WASHINGTON — A three-stage suborbital sounding rocket on March 3 launched an Air Force Research Laboratory experiment from NASA’s Wallops Flight Facility in Virginia. 

This was the first sounding rocket launch by California-based Space Vector Corp., one of two companies selected by the Air Force in 2018 for the Sounding Rocket Program-4. Space Vector and Northrop Grumman received a combined $424 million multiple-award contract to launch sounding rockets over seven years. 

The launch on Wednesday was to study the Earth’s ionosphere, said Todd Peterson, program manager at AFRL’s Space Vehicles Directorate at Kirtland Air Force Base, New Mexico.

Pink clouds were visible in the region after 60 pounds of a powdered material was heated to high temperature by a fuel mixture and ejected from the rocket in gaseous form, Peterson said in a statement to SpaceNews. He noted that this was done at an altitude of more than 100 miles, and the mixture naturally dissipated causing no harm to the environment.

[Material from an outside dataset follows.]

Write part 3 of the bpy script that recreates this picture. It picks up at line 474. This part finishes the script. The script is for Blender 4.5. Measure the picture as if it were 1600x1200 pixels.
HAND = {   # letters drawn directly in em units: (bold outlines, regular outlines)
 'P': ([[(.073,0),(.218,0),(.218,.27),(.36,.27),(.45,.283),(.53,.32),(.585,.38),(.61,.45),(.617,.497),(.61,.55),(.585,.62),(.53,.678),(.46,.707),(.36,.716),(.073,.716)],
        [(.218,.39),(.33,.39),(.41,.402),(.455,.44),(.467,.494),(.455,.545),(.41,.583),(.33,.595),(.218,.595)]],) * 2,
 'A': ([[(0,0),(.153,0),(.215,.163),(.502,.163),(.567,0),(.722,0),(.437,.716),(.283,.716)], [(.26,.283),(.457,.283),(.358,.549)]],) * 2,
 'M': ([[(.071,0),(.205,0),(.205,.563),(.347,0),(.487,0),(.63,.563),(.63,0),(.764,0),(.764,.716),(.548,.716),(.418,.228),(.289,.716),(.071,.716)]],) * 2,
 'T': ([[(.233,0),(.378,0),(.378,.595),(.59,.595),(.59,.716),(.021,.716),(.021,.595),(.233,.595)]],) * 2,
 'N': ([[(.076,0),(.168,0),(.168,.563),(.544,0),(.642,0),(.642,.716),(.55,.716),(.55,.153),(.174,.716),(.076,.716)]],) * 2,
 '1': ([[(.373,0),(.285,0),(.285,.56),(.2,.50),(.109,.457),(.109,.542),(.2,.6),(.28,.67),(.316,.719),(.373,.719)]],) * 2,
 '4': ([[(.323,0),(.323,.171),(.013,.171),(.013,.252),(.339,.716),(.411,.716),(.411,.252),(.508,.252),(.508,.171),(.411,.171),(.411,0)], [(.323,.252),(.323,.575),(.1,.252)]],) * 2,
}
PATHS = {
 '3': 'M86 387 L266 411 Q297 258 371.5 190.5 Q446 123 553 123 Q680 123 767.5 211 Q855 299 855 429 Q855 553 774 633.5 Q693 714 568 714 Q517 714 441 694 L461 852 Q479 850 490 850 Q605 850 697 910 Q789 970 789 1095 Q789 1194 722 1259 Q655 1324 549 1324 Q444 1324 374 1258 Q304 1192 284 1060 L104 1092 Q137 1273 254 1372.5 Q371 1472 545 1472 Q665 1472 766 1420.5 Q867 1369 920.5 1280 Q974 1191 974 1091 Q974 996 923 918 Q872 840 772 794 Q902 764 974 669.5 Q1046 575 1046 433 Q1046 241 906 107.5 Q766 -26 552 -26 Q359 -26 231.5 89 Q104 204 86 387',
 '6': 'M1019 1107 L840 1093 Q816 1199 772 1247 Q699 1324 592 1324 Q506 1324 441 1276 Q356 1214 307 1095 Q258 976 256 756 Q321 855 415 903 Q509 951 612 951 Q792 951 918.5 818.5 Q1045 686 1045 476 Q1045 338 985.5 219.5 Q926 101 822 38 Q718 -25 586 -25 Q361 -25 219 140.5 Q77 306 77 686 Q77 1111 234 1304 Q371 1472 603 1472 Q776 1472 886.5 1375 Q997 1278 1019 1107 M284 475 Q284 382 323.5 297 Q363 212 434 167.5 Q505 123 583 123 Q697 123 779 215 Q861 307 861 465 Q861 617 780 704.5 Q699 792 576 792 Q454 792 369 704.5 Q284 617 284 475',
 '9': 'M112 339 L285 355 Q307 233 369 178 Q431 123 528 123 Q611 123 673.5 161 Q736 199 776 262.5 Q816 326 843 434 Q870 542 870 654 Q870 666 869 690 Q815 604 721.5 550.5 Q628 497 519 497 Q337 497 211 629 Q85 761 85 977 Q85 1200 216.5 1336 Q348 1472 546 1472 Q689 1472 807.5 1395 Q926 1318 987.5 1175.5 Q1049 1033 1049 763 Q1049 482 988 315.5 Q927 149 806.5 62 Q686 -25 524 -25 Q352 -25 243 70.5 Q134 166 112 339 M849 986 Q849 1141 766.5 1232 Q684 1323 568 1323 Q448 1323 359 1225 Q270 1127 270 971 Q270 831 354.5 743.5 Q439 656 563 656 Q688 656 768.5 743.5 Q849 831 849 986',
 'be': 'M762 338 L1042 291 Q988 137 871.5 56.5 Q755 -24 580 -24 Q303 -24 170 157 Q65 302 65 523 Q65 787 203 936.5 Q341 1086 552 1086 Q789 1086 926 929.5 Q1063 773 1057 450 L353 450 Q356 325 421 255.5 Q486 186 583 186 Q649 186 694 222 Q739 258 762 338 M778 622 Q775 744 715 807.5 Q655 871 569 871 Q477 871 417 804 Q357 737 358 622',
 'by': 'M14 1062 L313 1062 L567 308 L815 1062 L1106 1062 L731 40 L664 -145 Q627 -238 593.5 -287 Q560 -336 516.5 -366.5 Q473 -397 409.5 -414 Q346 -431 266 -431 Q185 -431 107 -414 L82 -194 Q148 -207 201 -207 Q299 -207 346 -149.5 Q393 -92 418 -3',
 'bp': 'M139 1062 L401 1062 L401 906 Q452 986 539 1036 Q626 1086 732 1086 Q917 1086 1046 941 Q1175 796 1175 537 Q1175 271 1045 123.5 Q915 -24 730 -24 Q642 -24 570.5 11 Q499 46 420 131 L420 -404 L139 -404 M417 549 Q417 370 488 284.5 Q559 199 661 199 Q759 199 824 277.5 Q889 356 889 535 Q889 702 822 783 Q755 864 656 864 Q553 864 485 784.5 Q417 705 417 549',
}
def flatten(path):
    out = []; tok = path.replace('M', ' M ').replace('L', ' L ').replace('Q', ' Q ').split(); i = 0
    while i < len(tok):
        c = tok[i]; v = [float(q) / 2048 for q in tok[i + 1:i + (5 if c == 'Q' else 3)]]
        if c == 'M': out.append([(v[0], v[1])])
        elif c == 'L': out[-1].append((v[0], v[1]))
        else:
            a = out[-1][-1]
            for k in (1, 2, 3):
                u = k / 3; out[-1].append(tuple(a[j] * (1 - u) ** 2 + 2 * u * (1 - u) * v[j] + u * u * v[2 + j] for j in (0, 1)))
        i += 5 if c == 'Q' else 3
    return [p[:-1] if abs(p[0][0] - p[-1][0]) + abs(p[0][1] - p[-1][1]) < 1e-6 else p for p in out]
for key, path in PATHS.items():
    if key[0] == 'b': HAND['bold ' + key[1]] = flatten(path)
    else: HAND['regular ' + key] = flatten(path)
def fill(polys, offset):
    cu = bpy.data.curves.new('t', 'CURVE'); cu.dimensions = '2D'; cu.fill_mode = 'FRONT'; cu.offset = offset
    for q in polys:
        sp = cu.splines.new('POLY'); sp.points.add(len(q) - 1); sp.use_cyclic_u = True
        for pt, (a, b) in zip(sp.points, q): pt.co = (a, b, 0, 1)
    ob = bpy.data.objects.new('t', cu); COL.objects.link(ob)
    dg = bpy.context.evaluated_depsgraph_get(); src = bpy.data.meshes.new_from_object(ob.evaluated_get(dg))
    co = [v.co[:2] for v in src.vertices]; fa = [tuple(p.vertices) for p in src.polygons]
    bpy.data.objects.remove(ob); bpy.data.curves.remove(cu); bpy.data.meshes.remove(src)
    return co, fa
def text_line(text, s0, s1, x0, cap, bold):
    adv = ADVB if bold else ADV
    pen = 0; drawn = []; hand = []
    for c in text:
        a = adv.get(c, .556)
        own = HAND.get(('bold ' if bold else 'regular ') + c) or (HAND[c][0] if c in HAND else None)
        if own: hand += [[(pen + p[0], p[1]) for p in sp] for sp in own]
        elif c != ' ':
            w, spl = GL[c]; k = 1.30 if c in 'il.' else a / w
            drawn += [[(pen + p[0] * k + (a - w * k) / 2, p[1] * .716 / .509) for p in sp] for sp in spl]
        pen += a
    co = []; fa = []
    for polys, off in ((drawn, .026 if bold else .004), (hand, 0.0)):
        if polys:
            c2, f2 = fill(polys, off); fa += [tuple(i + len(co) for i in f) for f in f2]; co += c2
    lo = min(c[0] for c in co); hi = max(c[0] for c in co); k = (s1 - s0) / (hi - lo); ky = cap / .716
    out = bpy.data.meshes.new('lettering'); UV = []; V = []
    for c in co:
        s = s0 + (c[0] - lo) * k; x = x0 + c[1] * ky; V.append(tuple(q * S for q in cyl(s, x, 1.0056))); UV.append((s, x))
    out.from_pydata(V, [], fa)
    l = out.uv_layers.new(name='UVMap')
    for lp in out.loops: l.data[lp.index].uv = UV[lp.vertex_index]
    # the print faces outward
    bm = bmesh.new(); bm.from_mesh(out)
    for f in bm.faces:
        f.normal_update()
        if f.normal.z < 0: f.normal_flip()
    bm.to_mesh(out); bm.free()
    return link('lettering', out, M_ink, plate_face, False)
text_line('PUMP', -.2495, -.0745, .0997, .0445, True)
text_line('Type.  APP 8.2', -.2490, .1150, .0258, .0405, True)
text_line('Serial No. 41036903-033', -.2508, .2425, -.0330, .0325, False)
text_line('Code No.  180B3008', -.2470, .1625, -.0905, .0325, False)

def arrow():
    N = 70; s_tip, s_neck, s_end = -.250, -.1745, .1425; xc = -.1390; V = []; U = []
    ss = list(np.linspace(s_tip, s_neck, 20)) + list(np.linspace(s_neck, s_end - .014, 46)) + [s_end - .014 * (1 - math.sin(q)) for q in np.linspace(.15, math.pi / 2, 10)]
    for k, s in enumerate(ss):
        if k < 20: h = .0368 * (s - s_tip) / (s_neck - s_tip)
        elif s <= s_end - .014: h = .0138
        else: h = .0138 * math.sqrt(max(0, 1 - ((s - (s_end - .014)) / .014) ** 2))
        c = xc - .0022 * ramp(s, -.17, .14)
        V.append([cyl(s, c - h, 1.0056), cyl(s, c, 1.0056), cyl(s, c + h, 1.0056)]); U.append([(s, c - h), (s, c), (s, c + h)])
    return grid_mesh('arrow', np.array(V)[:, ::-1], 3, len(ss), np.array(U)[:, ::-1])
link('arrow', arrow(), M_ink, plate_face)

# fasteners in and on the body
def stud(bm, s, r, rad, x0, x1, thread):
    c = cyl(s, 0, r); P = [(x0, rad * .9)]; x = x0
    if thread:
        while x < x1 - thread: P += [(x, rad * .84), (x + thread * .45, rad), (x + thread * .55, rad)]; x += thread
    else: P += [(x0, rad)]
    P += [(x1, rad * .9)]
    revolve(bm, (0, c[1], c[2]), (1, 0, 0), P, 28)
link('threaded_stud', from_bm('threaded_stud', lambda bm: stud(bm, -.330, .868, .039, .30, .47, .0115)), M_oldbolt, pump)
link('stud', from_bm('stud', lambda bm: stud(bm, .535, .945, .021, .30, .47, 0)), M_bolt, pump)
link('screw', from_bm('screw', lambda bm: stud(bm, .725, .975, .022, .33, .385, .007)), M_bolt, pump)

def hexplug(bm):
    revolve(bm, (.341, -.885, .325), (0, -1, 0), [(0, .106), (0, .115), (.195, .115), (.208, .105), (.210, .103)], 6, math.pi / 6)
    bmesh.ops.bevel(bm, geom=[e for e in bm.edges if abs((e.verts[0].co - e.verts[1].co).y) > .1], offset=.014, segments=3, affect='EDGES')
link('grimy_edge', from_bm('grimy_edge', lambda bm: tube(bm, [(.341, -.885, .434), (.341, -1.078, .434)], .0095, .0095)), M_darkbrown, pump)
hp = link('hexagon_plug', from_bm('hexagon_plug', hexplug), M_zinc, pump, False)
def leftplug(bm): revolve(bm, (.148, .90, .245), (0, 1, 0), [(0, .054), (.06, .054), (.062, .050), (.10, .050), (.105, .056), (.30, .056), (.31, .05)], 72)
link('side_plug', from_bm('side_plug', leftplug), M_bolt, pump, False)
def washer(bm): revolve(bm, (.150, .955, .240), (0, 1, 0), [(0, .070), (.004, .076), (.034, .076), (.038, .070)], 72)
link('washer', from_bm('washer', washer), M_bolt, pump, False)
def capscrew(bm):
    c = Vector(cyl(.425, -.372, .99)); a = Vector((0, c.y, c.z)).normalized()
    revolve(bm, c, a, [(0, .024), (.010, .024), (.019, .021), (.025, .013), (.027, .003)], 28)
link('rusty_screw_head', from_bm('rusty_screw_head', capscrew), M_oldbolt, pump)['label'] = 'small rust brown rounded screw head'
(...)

Sounding rockets are small test vehicles that carry scientific payloads that are put into space for short periods of time, usually for a few minutes. 

Peterson said the ionosphere can be measured by bouncing radio waves off it using “sounders.” The amount of time it takes for the echo to come back at each frequency can be used to determine the density of the ionosphere.

“While the fundamental processes forming the ionosphere are generally known, it is a very complex system and there are many details yet to be understood,” said Peterson. The ionosphere, like the surface of the ocean or a lake, has many waves and ripples propagating across it, which create changes in time and space, he explained. “The better we understand these processes, the better we can understand how they affect systems.”

The vehicle was built by Space Vector and Kratos Space and Missile Defense. The Sounding Rocket Program-4 program is managed by the Space Force’s Space and Missile Systems Center small launch and targets division at Kirtland Air Force Base.

The Space Vector launch was the Space Force’s first small launch mission of 2021 and the first under the Sounding Rocket Program-4 contract.